Health Ministry issues advisory on drinking water safety amid concerns

Officials from the Ministry of Health and Wellness have issued a call for Jamaicans to be vigilant when receiving water from private companies.

The ministry sent out the warning amid reports that unscrupulous persons could be seeking to capitalise on the needs of Jamaicans in light of the pending drought conditions.

Amid those reports, there were suggestions that cesspool trucks may have been retrofitted to convey drinking water.

“The Ministry of Health and Wellness wishes to advise that as part of its regulatory responsibility, it continues to monitor the production and distribution of potable water intended for domestic and commercial consumption,” the ministry said in a release.

“Quality checks are carried out by public health inspectors across the island on a weekly basis. In the particular instance of retrofitted trucks noted in the media recently, the ministry is currently investigating the matter, and will advise the public of the outcome,” the release continued.

In the meantime, Director of Environmental Health at the ministry, Everton Baker, noted that water supplied to citizens and the business community should be from the National Water Commission (NWC) or a Ministry of Health and Wellness-approved source.

The release said the list of approved sources can be obtained from the respective parish health departments.

The ministry advised that it is important that consumers be vigilant when receiving potable water, in light of the prevailing drought conditions, as the demand for potable water increases.

“In addition to the work of the ministry, before water is received, consumers should observe whether or not the vehicle, including the water holding containers, hose and fittings, are clean.
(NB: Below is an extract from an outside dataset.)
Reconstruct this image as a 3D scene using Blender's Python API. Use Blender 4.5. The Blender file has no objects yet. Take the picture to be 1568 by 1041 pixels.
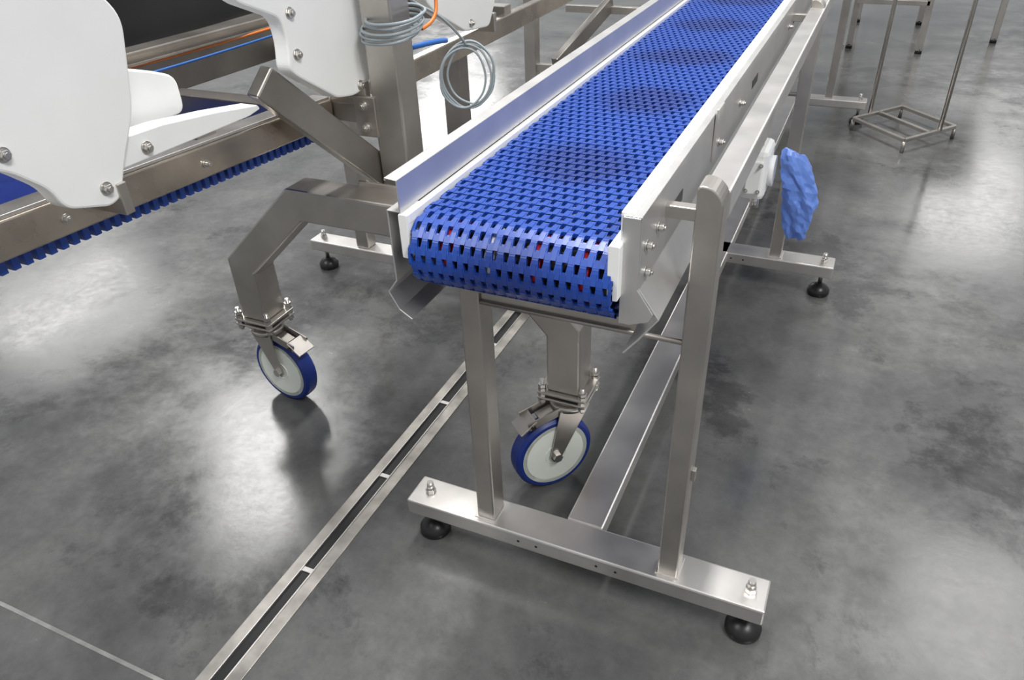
import bpy, bmesh, math, random
from mathutils import Vector, Matrix
random.seed(4)
S=bpy.context.scene
S.view_settings.view_transform='Standard'
COL=bpy.context.collection
# ---------------------------------------------------------------- materials
def newmat(n):
    m=bpy.data.materials.new(n); m.use_nodes=True
    nt=m.node_tree; b=nt.nodes['Principled BSDF']; return m,nt,b
def simple(n,c,r=.5,met=0,nscale=0,var=.08,bump=0,spec=.5,rvar=.1,stretch=None):
    m,nt,b=newmat(n)
    b.inputs['Base Color'].default_value=(*c,1); b.inputs['Roughness'].default_value=r
    b.inputs['Metallic'].default_value=met; b.inputs['Specular IOR Level'].default_value=spec
    if nscale:
        tc=nt.nodes.new('ShaderNodeTexCoord'); mp=nt.nodes.new('ShaderNodeMapping'); no=nt.nodes.new('ShaderNodeTexNoise')
        if stretch: mp.inputs['Scale'].default_value=stretch
        no.inputs['Scale'].default_value=nscale; no.inputs['Detail'].default_value=5
        nt.links.new(tc.outputs['Object'],mp.inputs[0]); nt.links.new(mp.outputs[0],no.inputs['Vector'])
        cr=nt.nodes.new('ShaderNodeValToRGB')
        cr.color_ramp.elements[0].position=.3; cr.color_ramp.elements[1].position=.7
        cr.color_ramp.elements[0].color=(*[max(0,x*(1-var)) for x in c],1)
        cr.color_ramp.elements[1].color=(*[min(1,x*(1+var)) for x in c],1)
        nt.links.new(no.outputs['Fac'],cr.inputs[0]); nt.links.new(cr.outputs[0],b.inputs['Base Color'])
        mr=nt.nodes.new('ShaderNodeMapRange'); mr.inputs[3].default_value=max(.02,r-rvar); mr.inputs[4].default_value=r+rvar
        nt.links.new(no.outputs['Fac'],mr.inputs[0]); nt.links.new(mr.outputs[0],b.inputs['Roughness'])
        if bump:
            bp=nt.nodes.new('ShaderNodeBump'); bp.inputs['Strength'].default_value=bump; bp.inputs['Distance'].default_value=.002
            nt.links.new(no.outputs['Fac'],bp.inputs['Height']); nt.links.new(bp.outputs[0],b.inputs['Normal'])
    return m
STEEL=simple('brushed_stainless',(.54,.51,.475),.40,1,9,.12,.04,rvar=.08)
STEELL=simple('bright_stainless',(.78,.755,.73),.38,1,10,.08,.03,rvar=.07)
STEELD=simple('dull_stainless',(.38,.355,.33),.42,1,7,.15,.05)
PANEL=simple('bead_blasted_stainless',(.68,.67,.66),.42,.85,12,.05,.03,rvar=.05)
ZINC=simple('bolt_steel',(.64,.62,.59),.32,1)
UHMW=simple('white_plastic',(.92,.925,.91),.42,0,6,.03,.05)
NAVY=simple('navy_wheel_rubber',(.008,.028,.20),.4,0,20,.1,0)
CREAM=simple('cream_wheel_hub',(.80,.84,.76),.4,0,10,.04,0)
BLACK=simple('black_rubber',(.012,.012,.013),.35,0,10,.1,0)
DARK=simple('dark_cabinet',(.010,.010,.011),.45,0,5,.3,0)
RED=simple('red_plastic',(.55,.02,.03),.4)
HOSE=simple('grey_hose',(.33,.38,.41),.4)
HOSEB=simple('blue_hose',(.03,.15,.5),.4)
HOSEO=simple('orange_hose',(.75,.2,.03),.4)
BAG,nt,b=newmat('blue_plastic_film')
b.inputs['Base Color'].default_value=(.19,.35,.90,1); b.inputs['Roughness'].default_value=.3
b.inputs['Transmission Weight'].default_value=.25; b.inputs['Subsurface Weight'].default_value=.15
# belt plastic: darker blue patches with noisy edges, repeating along the belt
def beltmat():
    m,nt,b=newmat('blue_belt_plastic'); N=nt.nodes.new; L=nt.links.new
    tc=N('ShaderNodeTexCoord'); mp=N('ShaderNodeMapping'); L(tc.outputs['Object'],mp.inputs[0])
    mp.inputs['Location'].default_value=(.415*1.35,-1.17*2.62,0); mp.inputs['Scale'].default_value=(1.35,2.62,0)
    no=N('ShaderNodeTexNoise'); no.inputs['Scale'].default_value=7; no.inputs['Detail'].default_value=4; L(tc.outputs['Object'],no.inputs['Vector'])
    sp=N('ShaderNodeSeparateXYZ'); L(mp.outputs[0],sp.inputs[0])
    def M(op,a,b_=None):
        x=N('ShaderNodeMath'); x.operation=op
        for i,q in enumerate((a,b_)):
            if q is None: continue
            if isinstance(q,(int,float)): x.inputs[i].default_value=q
            else: L(q,x.inputs[i])
        return x.outputs[0]
    fy=M('SUBTRACT',sp.outputs['Y'],M('ROUND',sp.outputs['Y']))
    d=M('SQRT',M('ADD',M('MULTIPLY',M('MULTIPLY',fy,fy),.6),M('MULTIPLY',M('MULTIPLY',sp.outputs['X'],sp.outputs['X']),1.6)))
    d=M('ADD',d,M('MULTIPLY',M('SUBTRACT',no.outputs['Fac'],.5),.22))
    mr=N('ShaderNodeMapRange'); mr.inputs[1].default_value=.10; mr.inputs[2].default_value=.25; mr.interpolation_type='SMOOTHSTEP'; L(d,mr.inputs[0])
    mx=N('ShaderNodeMix'); mx.data_type='RGBA'; L(mr.outputs[0],mx.inputs[0])
    mx.inputs[6].default_value=(.005,.030,.21,1); mx.inputs[7].default_value=(.010,.060,.35,1); L(mx.outputs[2],b.inputs['Base Color'])
    b.inputs['Roughness'].default_value=.36; b.inputs['Specular IOR Level'].default_value=.65
    return m
BLUE=beltmat()
# concrete
def concrete():
    m,nt,b=newmat('polished_concrete'); N=nt.nodes.new; L=nt.links.new
    tc=N('ShaderNodeTexCoord')
    def noise(sc,det,rough,dist=0,off=0):
        n=N('ShaderNodeTexNoise'); n.inputs['Scale'].default_value=sc; n.inputs['Detail'].default_value=det
        n.inputs['Roughness'].default_value=rough; n.inputs['Distortion'].default_value=dist
        if off:
            mp=N('ShaderNodeMapping'); mp.inputs['Location'].default_value=(off,off*1.7,0); L(tc.outputs['Object'],mp.inputs[0]); L(mp.outputs[0],n.inputs['Vector'])
        else: L(tc.outputs['Object'],n.inputs['Vector'])
        return n.outputs['Fac']
    big=noise(1.2,4,.55,.3); mid=noise(4.0,10,.70,.1); fin=noise(30,8,.8); st=noise(1.7,14,.72,.15,3.3)
    def ramp(src,p0,c0,p1,c1):
        r=N('ShaderNodeValToRGB'); r.color_ramp.elements[0].position=p0; r.color_ramp.elements[1].position=p1
        r.color_ramp.elements[0].color=(*c0,1); r.color_ramp.elements[1].color=(*c1,1); L(src,r.inputs[0]); return r.outputs[0]
    def mix(t,f,a,c):
        x=N('ShaderNodeMix'); x.data_type='RGBA'; x.blend_type=t
        if isinstance(f,float): x.inputs[0].default_value=f
        else: L(f,x.inputs[0])
        L(a,x.inputs[6]); L(c,x.inputs[7]); return x.outputs[2]
    base=ramp(big,.36,(.084,.085,.086),.66,(.145,.145,.142))
    md=ramp(mid,.34,(.66,.66,.66),.66,(1.28,1.28,1.27))
    c1=mix('MULTIPLY',.65,base,md)
    fn=ramp(fin,.35,(.78,.78,.78),.65,(1.18,1.18,1.17))
    c2=mix('MULTIPLY',.5,c1,fn)
    s2=ramp(st,.55,(1,1,1),.615,(.48,.48,.49))
    c3=mix('MULTIPLY',.85,c2,s2)
    L(c3,b.inputs['Base Color'])
    def MR(src,a,b_,c,d):
        x=N('ShaderNodeMapRange'); x.inputs[1].default_value=a;x.inputs[2].default_value=b_;x.inputs[3].default_value=c;x.inputs[4].default_value=d; L(src,x.inputs[0]); return x.outputs[0]
    def ADD(a,c):
        x=N('ShaderNodeMath'); L(a,x.inputs[0]); L(c,x.inputs[1]); return x.outputs[0]
    L(ADD(MR(mid,.38,.62,.10,.20),MR(fin,.35,.65,.0,.08)),b.inputs['Roughness'])
    L(MR(ADD(MR(big,.35,.65,0,.4),MR(mid,.40,.60,0,.6)),0,1,.35,.80),b.inputs['Specular IOR Level'])
    bp=N('ShaderNodeBump'); bp.inputs['Strength'].default_value=.13; bp.inputs['Distance'].default_value=.004
    L(mid,bp.inputs['Height']); L(bp.outputs[0],b.inputs['Normal'])
    return m
CONC=concrete()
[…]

Consumers should also ensure that the water is not discoloured, and that there is no odour or foreign matter(s) in the water.

Commercial entities are advised, where possible, to do additional quality checks,” Baker cautioned.

If the quality of the water is in doubt, consumers are advised to treat the water by boiling or adding bleach. Water should be heated until it comes to a “rolling boil” (where large bubbles are continuously coming to the surface of the water), which should be maintained for one minute.

Consumers may also add household bleach - not bulk bleach - to treat drinking water.  The following guidelines should be observed in relation to the quantity of bleach to be applied to water:

Quantity of Bleach

(Two drops)

Quantity of Water

(One quart)

Quantity of Bleach

(Six to eight drops)

Quantity of Water

(One gallon)

Quantity of Bleach

(Half teaspoon)

Quantity of Water

(Five gallons)

After the bleach is added to the water as advised, stir and allow to stand for 30 minutes before consuming.